* _WORK REQUIRED_: Retype the whole listing verbatim and keep the pictures out of it.

Source records:
-----

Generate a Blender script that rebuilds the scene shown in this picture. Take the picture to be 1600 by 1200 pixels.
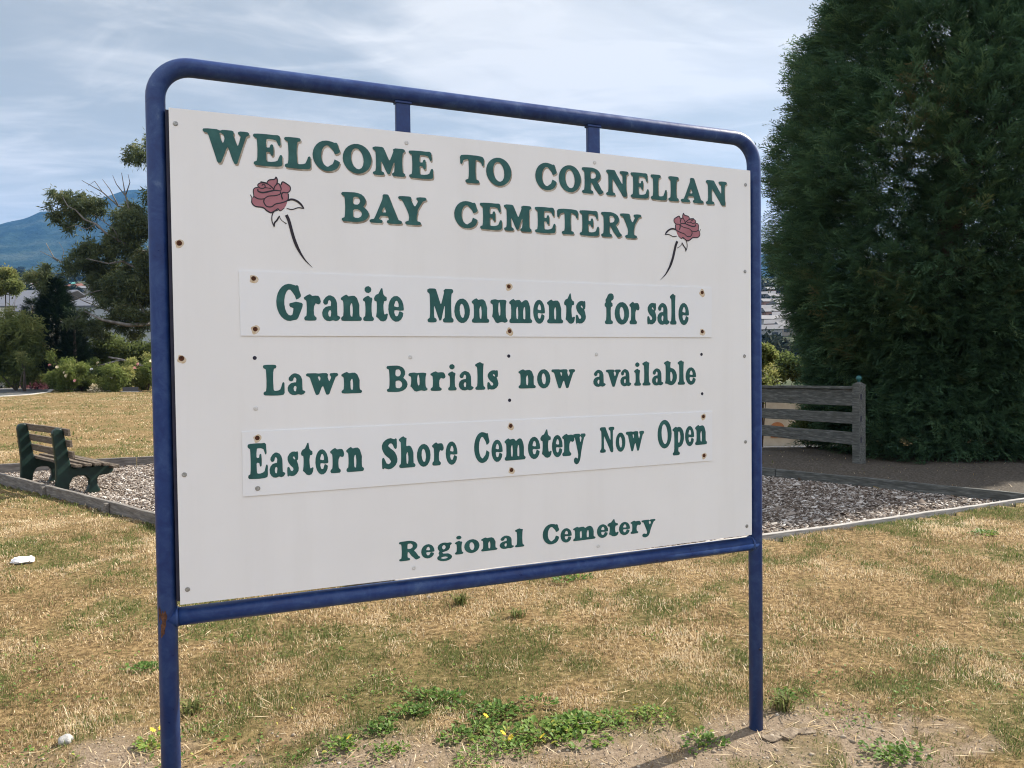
import bpy, bmesh, math, random
import numpy as np
from mathutils import Matrix, Vector

for o in list(bpy.data.objects): bpy.data.objects.remove(o)
SC = bpy.context.scene
COL = SC.collection
R = math.radians
rng = np.random.default_rng(7); random.seed(7)

# ---------------------------------------------------------------- camera, sky, sun, exposure
CAM_H = 1.57
PITCH, ROLL, FPX = -0.0253, -0.0124, 1200.0
_F = np.array([0, math.cos(PITCH), math.sin(PITCH)]); _U = np.array([0, -math.sin(PITCH), math.cos(PITCH)]); _X = np.array([1., 0, 0])
_c, _s = math.cos(ROLL), math.sin(ROLL)
CR = np.array([_c * _X + _s * _U, -_s * _X + _c * _U, _F])
cd = bpy.data.cameras.new('camera'); cam = bpy.data.objects.new('camera', cd); COL.objects.link(cam)
cd.sensor_width = 36; cd.lens = FPX * 36 / 1600; cd.clip_start = .05; cd.clip_end = 30000
M = Matrix.Identity(4)
for k, ax in enumerate((CR[0], CR[1], -CR[2])):
    for i in range(3): M[i][k] = ax[i]
M[2][3] = CAM_H
cam.matrix_world = M
SC.camera = cam
def at(px, py, Y):
    """the point on a photo pixel's line of sight at depth Y"""
    d = np.array([px - 800, 600 - py, FPX]) @ CR
    return np.array([0, 0, CAM_H]) + Y / d[1] * d
def gp(px, py, z=0.0):
    d = np.array([px - 800, 600 - py, FPX]) @ CR
    return np.array([0, 0, CAM_H]) + (z - CAM_H) / d[2] * d

HAZE = .00008; DENOISE = True
SUN_EL, SUN_AZ = R(41), R(59)              # azimuth from +Y (straight ahead) towards +X
sun_to = Vector((math.sin(SUN_AZ) * math.cos(SUN_EL), math.cos(SUN_AZ) * math.cos(SUN_EL), math.sin(SUN_EL)))
sl = bpy.data.lights.new('sun', 'SUN'); sun = bpy.data.objects.new('sun', sl); COL.objects.link(sun)
sl.energy = 4.6; sl.angle = R(.53); sl.color = (1, .93, .82)
sun.rotation_euler = (-sun_to).to_track_quat('-Z', 'Y').to_euler()

W = bpy.data.worlds.new('World'); SC.world = W; W.use_nodes = True
nt = W.node_tree; nt.nodes.clear()
def N(t, tree=None, **k):
    n = (tree or nt).nodes.new(t)
    for a, v in k.items():
        if a == 'inp':
            for i, q in v.items(): n.inputs[i].default_value = q
        else: setattr(n, a, v)
    return n
L = lambda a, b, tree=None: (tree or nt).links.new(a, b)
out = N('ShaderNodeOutputWorld'); bg = N('ShaderNodeBackground', inp={'Strength': .055})
sky = N('ShaderNodeTexSky', sky_type='NISHITA', sun_disc=False, sun_elevation=SUN_EL, sun_rotation=SUN_AZ, air_density=1.0, dust_density=.8, ozone_density=2.0)
tc = N('ShaderNodeTexCoord'); sep = N('ShaderNodeSeparateXYZ'); L(tc.outputs['Generated'], sep.inputs[0])
zz = N('ShaderNodeMath', operation='ADD', inp={1: .12}); L(sep.outputs[2], zz.inputs[0])
zm = N('ShaderNodeMath', operation='MAXIMUM', inp={1: .05}); L(zz.outputs[0], zm.inputs[0])
dx = N('ShaderNodeMath', operation='DIVIDE'); L(sep.outputs[0], dx.inputs[0]); L(zm.outputs[0], dx.inputs[1])
dy = N('ShaderNodeMath', operation='DIVIDE'); L(sep.outputs[1], dy.inputs[0]); L(zm.outputs[0], dy.inputs[1])
cmb = N('ShaderNodeCombineXYZ'); L(dx.outputs[0], cmb.inputs[0]); L(dy.outputs[0], cmb.inputs[1])
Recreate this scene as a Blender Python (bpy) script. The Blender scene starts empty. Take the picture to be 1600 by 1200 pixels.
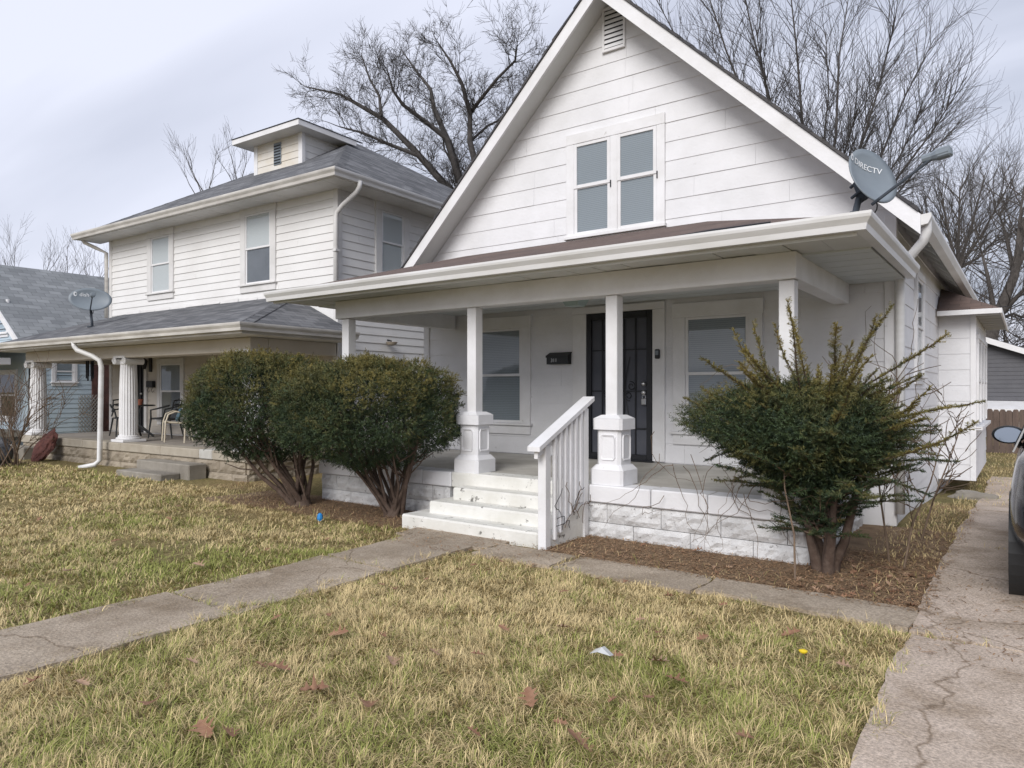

-----

* _WORKED SOLUTION_:
Generate a Blender script that rebuilds the scene shown in this picture. Take the picture to be 1600 by 1200 pixels.
import bpy, bmesh, math, random
import numpy as np
from mathutils import Matrix, Vector

for o in list(bpy.data.objects): bpy.data.objects.remove(o)
SC = bpy.context.scene
COL = SC.collection
R = math.radians
rng = np.random.default_rng(7); random.seed(7)

# ---------------------------------------------------------------- camera, sky, sun, exposure
CAM_H = 1.57
PITCH, ROLL, FPX = -0.0253, -0.0124, 1200.0
_F = np.array([0, math.cos(PITCH), math.sin(PITCH)]); _U = np.array([0, -math.sin(PITCH), math.cos(PITCH)]); _X = np.array([1., 0, 0])
_c, _s = math.cos(ROLL), math.sin(ROLL)
CR = np.array([_c * _X + _s * _U, -_s * _X + _c * _U, _F])
cd = bpy.data.cameras.new('camera'); cam = bpy.data.objects.new('camera', cd); COL.objects.link(cam)
cd.sensor_width = 36; cd.lens = FPX * 36 / 1600; cd.clip_start = .05; cd.clip_end = 30000
M = Matrix.Identity(4)
for k, ax in enumerate((CR[0], CR[1], -CR[2])):
    for i in range(3): M[i][k] = ax[i]
M[2][3] = CAM_H
cam.matrix_world = M
SC.camera = cam
def at(px, py, Y):
    """the point on a photo pixel's line of sight at depth Y"""
    d = np.array([px - 800, 600 - py, FPX]) @ CR
    return np.array([0, 0, CAM_H]) + Y / d[1] * d
def gp(px, py, z=0.0):
    d = np.array([px - 800, 600 - py, FPX]) @ CR
    return np.array([0, 0, CAM_H]) + (z - CAM_H) / d[2] * d

HAZE = .00008; DENOISE = True
SUN_EL, SUN_AZ = R(41), R(59)              # azimuth from +Y (straight ahead) towards +X
sun_to = Vector((math.sin(SUN_AZ) * math.cos(SUN_EL), math.cos(SUN_AZ) * math.cos(SUN_EL), math.sin(SUN_EL)))
sl = bpy.data.lights.new('sun', 'SUN'); sun = bpy.data.objects.new('sun', sl); COL.objects.link(sun)
sl.energy = 4.6; sl.angle = R(.53); sl.color = (1, .93, .82)
sun.rotation_euler = (-sun_to).to_track_quat('-Z', 'Y').to_euler()

W = bpy.data.worlds.new('World'); SC.world = W; W.use_nodes = True
nt = W.node_tree; nt.nodes.clear()
def N(t, tree=None, **k):
    n = (tree or nt).nodes.new(t)
    for a, v in k.items():
        if a == 'inp':
            for i, q in v.items(): n.inputs[i].default_value = q
        else: setattr(n, a, v)
    return n
L = lambda a, b, tree=None: (tree or nt).links.new(a, b)
out = N('ShaderNodeOutputWorld'); bg = N('ShaderNodeBackground', inp={'Strength': .055})
sky = N('ShaderNodeTexSky', sky_type='NISHITA', sun_disc=False, sun_elevation=SUN_EL, sun_rotation=SUN_AZ, air_density=1.0, dust_density=.8, ozone_density=2.0)
tc = N('ShaderNodeTexCoord'); sep = N('ShaderNodeSeparateXYZ'); L(tc.outputs['Generated'], sep.inputs[0])
zz = N('ShaderNodeMath', operation='ADD', inp={1: .12}); L(sep.outputs[2], zz.inputs[0])
zm = N('ShaderNodeMath', operation='MAXIMUM', inp={1: .05}); L(zz.outputs[0], zm.inputs[0])
dx = N('ShaderNodeMath', operation='DIVIDE'); L(sep.outputs[0], dx.inputs[0]); L(zm.outputs[0], dx.inputs[1])
dy = N('ShaderNodeMath', operation='DIVIDE'); L(sep.outputs[1], dy.inputs[0]); L(zm.outputs[0], dy.inputs[1])
cmb = N('ShaderNodeCombineXYZ'); L(dx.outputs[0], cmb.inputs[0]); L(dy.outputs[0], cmb.inputs[1])
Recreate this scene as a Blender Python (bpy) script. The Blender scene starts empty. Take the picture to be 1600 by 1200 pixels.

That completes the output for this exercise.